##### SUPPLIED MATERIAL #####

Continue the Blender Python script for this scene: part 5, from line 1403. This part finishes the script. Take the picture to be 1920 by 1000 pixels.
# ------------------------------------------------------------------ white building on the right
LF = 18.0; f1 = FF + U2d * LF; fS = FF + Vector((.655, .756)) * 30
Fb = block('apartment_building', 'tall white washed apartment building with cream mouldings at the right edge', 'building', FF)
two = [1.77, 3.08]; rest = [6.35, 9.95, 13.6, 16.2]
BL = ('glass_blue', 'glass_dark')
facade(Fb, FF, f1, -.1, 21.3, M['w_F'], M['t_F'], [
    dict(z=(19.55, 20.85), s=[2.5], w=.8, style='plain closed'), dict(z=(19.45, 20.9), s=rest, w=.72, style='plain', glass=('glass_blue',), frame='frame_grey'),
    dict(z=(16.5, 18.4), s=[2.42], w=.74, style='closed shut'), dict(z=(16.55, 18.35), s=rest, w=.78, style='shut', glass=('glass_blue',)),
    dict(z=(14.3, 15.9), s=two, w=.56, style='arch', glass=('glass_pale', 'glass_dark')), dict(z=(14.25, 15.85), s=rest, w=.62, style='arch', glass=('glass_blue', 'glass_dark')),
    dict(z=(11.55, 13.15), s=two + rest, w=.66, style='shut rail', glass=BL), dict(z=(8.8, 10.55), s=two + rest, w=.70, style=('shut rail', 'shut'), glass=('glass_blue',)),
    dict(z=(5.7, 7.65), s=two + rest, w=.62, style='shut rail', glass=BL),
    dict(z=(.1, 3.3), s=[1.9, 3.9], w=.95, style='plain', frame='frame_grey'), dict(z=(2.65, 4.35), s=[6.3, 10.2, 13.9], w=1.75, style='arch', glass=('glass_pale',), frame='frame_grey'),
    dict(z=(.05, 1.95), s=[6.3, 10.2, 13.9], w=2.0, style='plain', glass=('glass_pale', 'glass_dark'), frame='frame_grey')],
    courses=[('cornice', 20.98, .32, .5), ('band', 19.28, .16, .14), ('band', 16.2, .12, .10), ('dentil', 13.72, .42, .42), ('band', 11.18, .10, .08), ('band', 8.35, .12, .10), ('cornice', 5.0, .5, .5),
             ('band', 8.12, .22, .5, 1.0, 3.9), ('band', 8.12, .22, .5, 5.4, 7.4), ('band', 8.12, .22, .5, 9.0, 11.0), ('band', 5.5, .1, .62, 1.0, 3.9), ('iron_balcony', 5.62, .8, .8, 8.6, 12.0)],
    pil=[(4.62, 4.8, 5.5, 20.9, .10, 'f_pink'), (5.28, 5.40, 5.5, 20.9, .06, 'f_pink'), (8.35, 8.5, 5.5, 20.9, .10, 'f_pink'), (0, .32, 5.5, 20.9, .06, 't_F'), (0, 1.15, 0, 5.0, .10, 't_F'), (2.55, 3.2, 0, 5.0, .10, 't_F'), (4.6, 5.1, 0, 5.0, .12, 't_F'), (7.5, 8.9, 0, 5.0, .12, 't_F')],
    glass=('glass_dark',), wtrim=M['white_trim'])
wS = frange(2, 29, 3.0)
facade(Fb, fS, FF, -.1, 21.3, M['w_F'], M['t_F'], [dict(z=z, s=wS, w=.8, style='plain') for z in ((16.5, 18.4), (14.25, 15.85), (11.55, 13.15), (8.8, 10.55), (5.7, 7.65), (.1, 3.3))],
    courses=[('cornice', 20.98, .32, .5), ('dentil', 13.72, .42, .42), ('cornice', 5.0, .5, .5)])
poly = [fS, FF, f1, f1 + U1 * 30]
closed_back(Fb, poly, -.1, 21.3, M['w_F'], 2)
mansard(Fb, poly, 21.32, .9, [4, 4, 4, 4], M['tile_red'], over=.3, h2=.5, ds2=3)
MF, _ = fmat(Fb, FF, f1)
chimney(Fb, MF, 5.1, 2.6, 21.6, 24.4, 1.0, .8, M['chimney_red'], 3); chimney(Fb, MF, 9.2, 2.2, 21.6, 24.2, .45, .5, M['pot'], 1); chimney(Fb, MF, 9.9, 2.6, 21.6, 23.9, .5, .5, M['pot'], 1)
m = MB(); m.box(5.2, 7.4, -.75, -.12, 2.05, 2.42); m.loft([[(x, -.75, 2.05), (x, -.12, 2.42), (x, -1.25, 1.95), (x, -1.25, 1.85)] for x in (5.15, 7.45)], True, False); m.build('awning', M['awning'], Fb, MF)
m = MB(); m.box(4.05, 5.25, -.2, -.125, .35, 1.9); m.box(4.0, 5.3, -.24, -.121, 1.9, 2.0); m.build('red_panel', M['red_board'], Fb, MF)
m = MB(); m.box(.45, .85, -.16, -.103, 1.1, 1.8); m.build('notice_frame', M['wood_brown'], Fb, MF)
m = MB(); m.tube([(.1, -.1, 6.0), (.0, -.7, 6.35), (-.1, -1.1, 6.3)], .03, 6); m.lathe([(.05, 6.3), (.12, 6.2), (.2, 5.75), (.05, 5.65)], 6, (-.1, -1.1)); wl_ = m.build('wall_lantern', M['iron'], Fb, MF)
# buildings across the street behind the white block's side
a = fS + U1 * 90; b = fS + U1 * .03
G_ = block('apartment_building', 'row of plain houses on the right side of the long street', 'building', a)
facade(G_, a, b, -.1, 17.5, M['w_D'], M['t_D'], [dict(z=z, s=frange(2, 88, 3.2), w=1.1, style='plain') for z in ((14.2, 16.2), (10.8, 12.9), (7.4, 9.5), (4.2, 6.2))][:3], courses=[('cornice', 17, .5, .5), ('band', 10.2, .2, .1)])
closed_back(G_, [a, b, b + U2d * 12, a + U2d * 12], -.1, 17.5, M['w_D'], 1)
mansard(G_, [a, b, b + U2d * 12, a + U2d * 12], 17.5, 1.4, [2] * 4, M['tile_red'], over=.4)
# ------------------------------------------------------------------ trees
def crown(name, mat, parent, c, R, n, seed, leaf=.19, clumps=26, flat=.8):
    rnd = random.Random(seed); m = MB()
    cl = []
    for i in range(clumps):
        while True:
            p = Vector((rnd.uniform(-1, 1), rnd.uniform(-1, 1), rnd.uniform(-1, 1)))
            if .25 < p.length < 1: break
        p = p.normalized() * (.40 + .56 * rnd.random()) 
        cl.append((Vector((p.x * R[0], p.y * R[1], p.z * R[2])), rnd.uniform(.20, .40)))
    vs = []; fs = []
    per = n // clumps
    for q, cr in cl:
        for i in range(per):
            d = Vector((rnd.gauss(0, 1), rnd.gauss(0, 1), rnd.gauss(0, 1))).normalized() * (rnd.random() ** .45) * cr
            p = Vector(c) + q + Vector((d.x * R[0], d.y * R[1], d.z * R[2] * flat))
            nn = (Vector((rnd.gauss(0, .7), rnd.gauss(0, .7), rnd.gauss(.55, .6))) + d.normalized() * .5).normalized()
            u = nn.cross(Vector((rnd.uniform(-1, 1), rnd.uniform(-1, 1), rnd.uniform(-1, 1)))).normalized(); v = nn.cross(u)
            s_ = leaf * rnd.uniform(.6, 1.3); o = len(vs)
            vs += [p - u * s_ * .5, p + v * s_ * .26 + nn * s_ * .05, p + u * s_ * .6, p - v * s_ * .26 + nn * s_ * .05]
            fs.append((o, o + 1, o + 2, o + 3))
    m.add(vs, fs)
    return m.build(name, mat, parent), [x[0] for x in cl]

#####
##### SUPPLIED MATERIAL #####

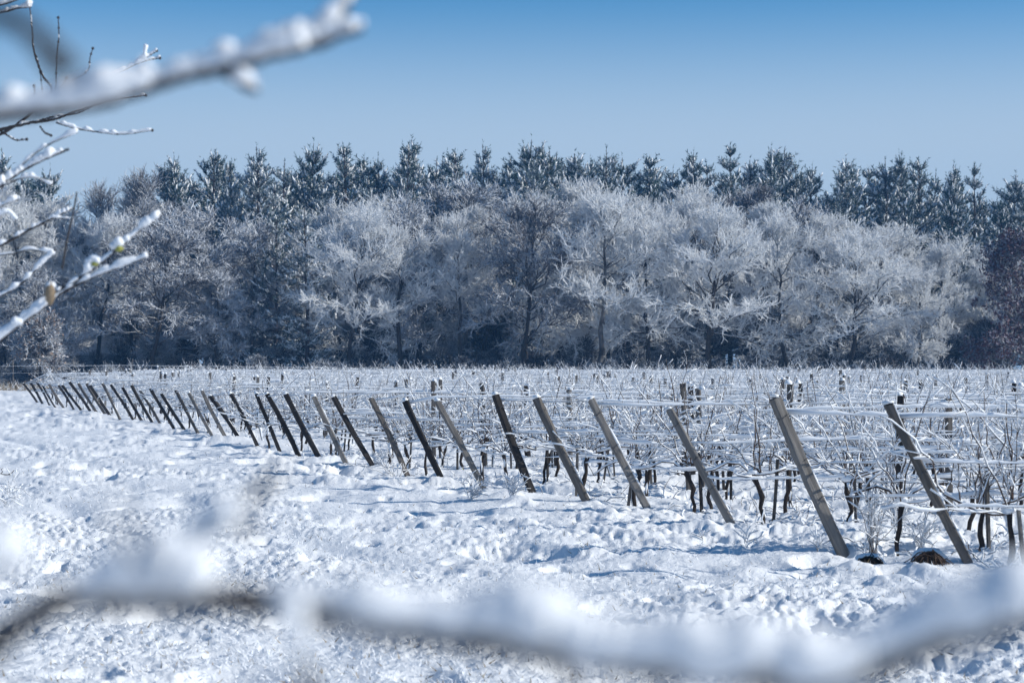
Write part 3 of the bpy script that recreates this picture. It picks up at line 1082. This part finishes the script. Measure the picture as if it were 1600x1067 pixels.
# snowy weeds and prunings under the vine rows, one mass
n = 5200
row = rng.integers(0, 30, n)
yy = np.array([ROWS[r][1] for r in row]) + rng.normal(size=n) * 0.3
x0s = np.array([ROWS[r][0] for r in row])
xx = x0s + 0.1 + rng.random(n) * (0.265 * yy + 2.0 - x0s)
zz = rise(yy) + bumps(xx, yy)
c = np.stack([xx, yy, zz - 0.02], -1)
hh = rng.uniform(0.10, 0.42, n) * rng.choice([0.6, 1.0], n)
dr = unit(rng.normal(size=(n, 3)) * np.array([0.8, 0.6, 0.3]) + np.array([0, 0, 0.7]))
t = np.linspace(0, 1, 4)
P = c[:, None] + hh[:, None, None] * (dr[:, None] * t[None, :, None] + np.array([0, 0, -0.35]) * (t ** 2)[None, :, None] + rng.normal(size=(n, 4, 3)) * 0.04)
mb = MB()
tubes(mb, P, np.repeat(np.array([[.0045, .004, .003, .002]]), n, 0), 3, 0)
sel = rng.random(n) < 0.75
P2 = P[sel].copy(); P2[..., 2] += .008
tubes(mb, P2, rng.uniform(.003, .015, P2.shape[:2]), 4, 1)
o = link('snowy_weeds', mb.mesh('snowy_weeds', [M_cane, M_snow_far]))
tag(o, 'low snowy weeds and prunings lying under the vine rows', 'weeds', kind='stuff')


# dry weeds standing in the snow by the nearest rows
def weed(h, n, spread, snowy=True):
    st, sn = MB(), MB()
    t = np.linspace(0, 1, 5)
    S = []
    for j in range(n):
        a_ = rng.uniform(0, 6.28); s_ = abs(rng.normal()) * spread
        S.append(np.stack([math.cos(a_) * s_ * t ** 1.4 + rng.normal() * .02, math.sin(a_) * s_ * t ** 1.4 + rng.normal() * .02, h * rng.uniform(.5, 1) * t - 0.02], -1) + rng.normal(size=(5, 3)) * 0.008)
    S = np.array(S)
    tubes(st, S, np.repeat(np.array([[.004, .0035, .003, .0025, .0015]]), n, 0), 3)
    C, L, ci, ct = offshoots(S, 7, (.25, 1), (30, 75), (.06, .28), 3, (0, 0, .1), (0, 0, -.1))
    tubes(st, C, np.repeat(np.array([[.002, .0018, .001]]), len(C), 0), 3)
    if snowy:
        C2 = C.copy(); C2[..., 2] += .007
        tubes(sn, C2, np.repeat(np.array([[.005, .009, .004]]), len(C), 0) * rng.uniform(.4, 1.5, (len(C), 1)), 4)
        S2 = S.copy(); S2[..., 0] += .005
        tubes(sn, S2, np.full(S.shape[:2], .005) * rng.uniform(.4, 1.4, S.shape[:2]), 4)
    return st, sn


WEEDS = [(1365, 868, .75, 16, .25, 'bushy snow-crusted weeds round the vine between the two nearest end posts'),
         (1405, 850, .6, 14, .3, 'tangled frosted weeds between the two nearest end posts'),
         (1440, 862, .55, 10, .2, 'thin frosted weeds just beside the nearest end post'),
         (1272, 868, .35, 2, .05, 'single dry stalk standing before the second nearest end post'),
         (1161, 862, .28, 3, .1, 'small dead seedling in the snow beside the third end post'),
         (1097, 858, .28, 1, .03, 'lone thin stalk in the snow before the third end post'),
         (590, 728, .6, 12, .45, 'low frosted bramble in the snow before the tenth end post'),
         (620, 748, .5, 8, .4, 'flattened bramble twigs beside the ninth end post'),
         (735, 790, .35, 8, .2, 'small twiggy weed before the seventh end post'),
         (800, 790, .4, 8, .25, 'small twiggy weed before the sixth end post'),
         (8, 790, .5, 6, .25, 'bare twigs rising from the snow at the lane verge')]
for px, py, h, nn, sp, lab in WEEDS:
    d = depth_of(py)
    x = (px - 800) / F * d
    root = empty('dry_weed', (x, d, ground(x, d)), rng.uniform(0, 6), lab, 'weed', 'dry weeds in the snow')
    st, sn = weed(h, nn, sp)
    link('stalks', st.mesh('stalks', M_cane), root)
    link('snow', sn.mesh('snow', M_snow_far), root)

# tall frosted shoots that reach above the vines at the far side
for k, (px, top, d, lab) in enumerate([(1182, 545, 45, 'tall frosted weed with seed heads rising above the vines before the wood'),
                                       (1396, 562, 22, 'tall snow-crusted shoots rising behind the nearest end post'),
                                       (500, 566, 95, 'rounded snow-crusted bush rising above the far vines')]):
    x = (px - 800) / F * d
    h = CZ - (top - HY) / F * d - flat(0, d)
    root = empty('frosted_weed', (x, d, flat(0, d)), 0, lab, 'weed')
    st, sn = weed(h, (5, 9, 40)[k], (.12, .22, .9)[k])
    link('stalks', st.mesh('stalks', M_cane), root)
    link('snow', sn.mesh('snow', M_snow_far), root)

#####

--- SHORT EXERCISE ---
Of the entries above, repeat exactly the lines from the line with "Write part 3" through the line with "tag(o, 'low snowy", both of them included.

--- RESPONSE BELOW ---
Write part 3 of the bpy script that recreates this picture. It picks up at line 1082. This part finishes the script. Measure the picture as if it were 1600x1067 pixels.
# snowy weeds and prunings under the vine rows, one mass
n = 5200
row = rng.integers(0, 30, n)
yy = np.array([ROWS[r][1] for r in row]) + rng.normal(size=n) * 0.3
x0s = np.array([ROWS[r][0] for r in row])
xx = x0s + 0.1 + rng.random(n) * (0.265 * yy + 2.0 - x0s)
zz = rise(yy) + bumps(xx, yy)
c = np.stack([xx, yy, zz - 0.02], -1)
hh = rng.uniform(0.10, 0.42, n) * rng.choice([0.6, 1.0], n)
dr = unit(rng.normal(size=(n, 3)) * np.array([0.8, 0.6, 0.3]) + np.array([0, 0, 0.7]))
t = np.linspace(0, 1, 4)
P = c[:, None] + hh[:, None, None] * (dr[:, None] * t[None, :, None] + np.array([0, 0, -0.35]) * (t ** 2)[None, :, None] + rng.normal(size=(n, 4, 3)) * 0.04)
mb = MB()
tubes(mb, P, np.repeat(np.array([[.0045, .004, .003, .002]]), n, 0), 3, 0)
sel = rng.random(n) < 0.75
P2 = P[sel].copy(); P2[..., 2] += .008
tubes(mb, P2, rng.uniform(.003, .015, P2.shape[:2]), 4, 1)
o = link('snowy_weeds', mb.mesh('snowy_weeds', [M_cane, M_snow_far]))
tag(o, 'low snowy weeds and prunings lying under the vine rows', 'weeds', kind='stuff')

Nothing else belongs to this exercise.